Some party and progressive activists alleged that high-ranking members of the party discouraged other candidates from running.

“There were deals made with other candidates not to run so that a particular candidate could run,” said one longtime district leader, who requested anonymity to avoid reprisal from party leaders. “It seems like other candidates were discouraged from running with the promise of not being impeded the next time around.”

“We demand an open process, not a rigged convention,” Allen Roskoff, president of the Jim Owles Liberal Democratic Club, told THE CITY in a text message.

D’Souza’s supporters argued that the lack of competition for the backfill is merely a sign of the candidate’s overwhelming strength among a small pool of viable contenders.

David Siffert, a friend of D’Souza’s and research director of NYU Law’s Center on Civil Justice, points out the internal party backfill process in Manhattan typically narrows the pool of competitors to those few who have gone through the party’s screening panel.

Of those, Siffert concedes, some potential contenders may have felt pressure not to run, even if it wasn’t due to the threat of outright retaliation.

“The idea is very much like, ‘You wait your turn and you’ll get it,’ which is a big problem,” he said. “But there’s a lot of waiting your turn, and it pays off.” 

Paul Newell, D’Souza’s attorney, claimed other potential candidates may have found a backfill campaign too daunting. 

“It’s not an easy thing to do.

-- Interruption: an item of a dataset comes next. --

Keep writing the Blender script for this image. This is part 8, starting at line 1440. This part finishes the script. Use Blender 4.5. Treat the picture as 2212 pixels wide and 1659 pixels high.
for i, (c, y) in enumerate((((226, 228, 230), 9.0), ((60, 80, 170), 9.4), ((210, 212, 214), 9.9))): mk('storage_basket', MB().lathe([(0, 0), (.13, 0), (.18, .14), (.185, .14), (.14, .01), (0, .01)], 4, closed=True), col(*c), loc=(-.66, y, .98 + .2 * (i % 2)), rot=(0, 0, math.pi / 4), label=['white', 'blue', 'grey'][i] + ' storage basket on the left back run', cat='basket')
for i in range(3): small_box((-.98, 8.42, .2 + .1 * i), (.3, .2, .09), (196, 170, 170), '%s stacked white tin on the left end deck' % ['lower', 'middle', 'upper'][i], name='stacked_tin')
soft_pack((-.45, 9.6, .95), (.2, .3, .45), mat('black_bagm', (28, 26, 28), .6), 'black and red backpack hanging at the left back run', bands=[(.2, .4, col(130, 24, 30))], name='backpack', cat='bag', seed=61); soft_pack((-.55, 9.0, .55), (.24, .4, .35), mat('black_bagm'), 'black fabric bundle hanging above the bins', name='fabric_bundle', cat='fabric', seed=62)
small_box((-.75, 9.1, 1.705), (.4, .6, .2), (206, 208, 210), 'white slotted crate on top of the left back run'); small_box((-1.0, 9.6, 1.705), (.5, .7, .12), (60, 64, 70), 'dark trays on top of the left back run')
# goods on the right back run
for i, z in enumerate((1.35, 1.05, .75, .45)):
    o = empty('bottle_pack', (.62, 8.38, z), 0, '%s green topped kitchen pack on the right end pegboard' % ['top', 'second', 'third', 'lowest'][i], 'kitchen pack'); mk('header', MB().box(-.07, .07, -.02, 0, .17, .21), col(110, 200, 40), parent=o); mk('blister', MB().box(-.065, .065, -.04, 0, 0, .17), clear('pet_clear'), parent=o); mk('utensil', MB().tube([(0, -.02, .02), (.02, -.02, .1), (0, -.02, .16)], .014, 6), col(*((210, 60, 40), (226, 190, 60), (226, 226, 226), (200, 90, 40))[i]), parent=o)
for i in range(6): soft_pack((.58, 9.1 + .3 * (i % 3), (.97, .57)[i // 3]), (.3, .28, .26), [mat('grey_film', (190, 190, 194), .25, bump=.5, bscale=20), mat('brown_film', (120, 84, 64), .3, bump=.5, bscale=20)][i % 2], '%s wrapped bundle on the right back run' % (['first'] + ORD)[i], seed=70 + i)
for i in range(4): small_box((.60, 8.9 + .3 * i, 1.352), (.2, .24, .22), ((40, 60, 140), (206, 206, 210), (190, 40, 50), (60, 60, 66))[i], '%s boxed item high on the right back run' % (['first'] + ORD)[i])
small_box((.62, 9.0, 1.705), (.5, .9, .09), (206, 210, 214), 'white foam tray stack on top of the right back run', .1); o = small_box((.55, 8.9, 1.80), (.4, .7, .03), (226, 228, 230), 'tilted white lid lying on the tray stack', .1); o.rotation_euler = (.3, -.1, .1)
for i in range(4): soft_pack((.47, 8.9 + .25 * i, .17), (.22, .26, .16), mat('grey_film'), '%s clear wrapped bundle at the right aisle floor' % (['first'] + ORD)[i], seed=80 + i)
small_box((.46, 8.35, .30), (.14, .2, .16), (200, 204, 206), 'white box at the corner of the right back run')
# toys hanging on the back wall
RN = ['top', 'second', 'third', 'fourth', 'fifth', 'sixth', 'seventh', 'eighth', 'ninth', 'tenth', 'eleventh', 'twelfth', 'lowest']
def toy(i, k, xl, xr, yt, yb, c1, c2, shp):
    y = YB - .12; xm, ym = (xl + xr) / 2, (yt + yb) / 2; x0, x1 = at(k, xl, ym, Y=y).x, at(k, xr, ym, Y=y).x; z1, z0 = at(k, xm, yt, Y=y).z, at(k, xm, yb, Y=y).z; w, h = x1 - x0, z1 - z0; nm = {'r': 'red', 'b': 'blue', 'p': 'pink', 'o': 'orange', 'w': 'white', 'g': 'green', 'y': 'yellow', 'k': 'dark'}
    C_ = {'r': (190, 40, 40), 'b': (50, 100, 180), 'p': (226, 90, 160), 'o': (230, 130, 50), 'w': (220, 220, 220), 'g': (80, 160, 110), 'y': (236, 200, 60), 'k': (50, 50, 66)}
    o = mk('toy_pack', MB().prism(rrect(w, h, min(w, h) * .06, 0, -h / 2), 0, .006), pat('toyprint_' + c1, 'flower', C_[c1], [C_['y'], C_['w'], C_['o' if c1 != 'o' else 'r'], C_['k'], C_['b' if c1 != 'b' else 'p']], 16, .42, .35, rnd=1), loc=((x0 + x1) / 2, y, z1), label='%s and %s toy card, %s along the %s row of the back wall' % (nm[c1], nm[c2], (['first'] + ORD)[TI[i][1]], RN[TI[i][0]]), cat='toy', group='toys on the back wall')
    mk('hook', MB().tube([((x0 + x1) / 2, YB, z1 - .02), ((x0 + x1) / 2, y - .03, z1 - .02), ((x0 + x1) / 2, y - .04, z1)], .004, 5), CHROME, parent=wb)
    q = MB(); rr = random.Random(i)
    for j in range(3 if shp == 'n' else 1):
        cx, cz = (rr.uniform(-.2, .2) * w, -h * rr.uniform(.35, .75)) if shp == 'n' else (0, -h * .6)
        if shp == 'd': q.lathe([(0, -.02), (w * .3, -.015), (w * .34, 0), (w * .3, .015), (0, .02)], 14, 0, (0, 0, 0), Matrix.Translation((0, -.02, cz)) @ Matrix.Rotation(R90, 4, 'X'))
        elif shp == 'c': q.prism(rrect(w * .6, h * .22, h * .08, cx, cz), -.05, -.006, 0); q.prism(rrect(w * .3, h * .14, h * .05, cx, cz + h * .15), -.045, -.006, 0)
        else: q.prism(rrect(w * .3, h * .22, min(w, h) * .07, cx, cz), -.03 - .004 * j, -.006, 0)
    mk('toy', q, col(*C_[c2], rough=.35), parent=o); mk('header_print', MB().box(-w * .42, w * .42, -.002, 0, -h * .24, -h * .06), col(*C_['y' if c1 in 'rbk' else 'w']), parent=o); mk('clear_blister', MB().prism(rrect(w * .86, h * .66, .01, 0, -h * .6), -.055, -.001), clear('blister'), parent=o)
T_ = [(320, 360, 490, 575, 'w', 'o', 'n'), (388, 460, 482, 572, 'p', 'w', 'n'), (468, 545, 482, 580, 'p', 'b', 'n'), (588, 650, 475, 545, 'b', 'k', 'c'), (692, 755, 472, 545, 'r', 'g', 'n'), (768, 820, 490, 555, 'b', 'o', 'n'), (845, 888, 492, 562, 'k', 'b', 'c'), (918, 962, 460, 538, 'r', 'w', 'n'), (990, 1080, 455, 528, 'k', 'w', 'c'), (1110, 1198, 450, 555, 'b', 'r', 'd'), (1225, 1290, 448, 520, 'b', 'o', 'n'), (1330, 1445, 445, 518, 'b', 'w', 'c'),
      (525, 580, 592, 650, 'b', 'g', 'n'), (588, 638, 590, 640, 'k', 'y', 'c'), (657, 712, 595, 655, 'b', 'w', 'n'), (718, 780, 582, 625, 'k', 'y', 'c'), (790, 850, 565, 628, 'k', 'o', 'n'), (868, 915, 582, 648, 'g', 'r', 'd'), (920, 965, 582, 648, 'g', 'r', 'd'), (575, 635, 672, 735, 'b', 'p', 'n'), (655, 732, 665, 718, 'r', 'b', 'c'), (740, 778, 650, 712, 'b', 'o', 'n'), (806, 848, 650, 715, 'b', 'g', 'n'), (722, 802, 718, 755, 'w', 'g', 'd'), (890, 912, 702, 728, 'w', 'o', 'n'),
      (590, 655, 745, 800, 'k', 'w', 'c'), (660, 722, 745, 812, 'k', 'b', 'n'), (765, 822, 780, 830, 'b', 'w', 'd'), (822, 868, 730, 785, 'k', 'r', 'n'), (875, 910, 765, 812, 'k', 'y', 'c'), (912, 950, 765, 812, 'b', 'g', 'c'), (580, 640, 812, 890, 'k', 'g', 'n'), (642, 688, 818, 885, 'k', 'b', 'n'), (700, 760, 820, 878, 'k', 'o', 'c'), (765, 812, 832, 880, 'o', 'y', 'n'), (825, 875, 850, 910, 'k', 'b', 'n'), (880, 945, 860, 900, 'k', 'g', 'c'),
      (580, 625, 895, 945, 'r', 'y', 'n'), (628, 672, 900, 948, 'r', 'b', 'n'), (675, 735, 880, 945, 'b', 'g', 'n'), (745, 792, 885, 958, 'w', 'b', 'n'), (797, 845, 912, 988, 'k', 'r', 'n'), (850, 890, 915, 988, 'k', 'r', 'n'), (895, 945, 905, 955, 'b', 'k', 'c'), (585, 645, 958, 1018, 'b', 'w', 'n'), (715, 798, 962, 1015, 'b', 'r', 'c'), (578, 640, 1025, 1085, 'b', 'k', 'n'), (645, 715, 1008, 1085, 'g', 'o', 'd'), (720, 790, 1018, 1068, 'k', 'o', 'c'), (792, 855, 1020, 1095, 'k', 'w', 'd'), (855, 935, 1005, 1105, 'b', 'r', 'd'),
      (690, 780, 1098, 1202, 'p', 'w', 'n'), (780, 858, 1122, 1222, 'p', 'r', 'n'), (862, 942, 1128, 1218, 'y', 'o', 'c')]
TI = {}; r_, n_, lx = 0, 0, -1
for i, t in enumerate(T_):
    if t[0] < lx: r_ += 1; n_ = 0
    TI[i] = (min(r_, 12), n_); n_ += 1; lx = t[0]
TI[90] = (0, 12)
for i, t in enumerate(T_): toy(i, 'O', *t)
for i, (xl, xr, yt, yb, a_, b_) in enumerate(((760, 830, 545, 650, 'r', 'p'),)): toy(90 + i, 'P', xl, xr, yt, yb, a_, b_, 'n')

You got to go through and call 240 people and cajole them,” he said, tallying the rough number of County Committee members. “It’s like a lot of work.”

In an email, Manhattan Democratic Party Executive Director Kyle Hudson Ishmael disputed claims that the process is unfair.

“The County Party does not select a nominee, rather the members of the County Committee will vote on who the Democratic nominee will be,” said Ishmael. “It is our responsibility as a Party to run the logistics of the meeting, not the substance of who gets voted for what.”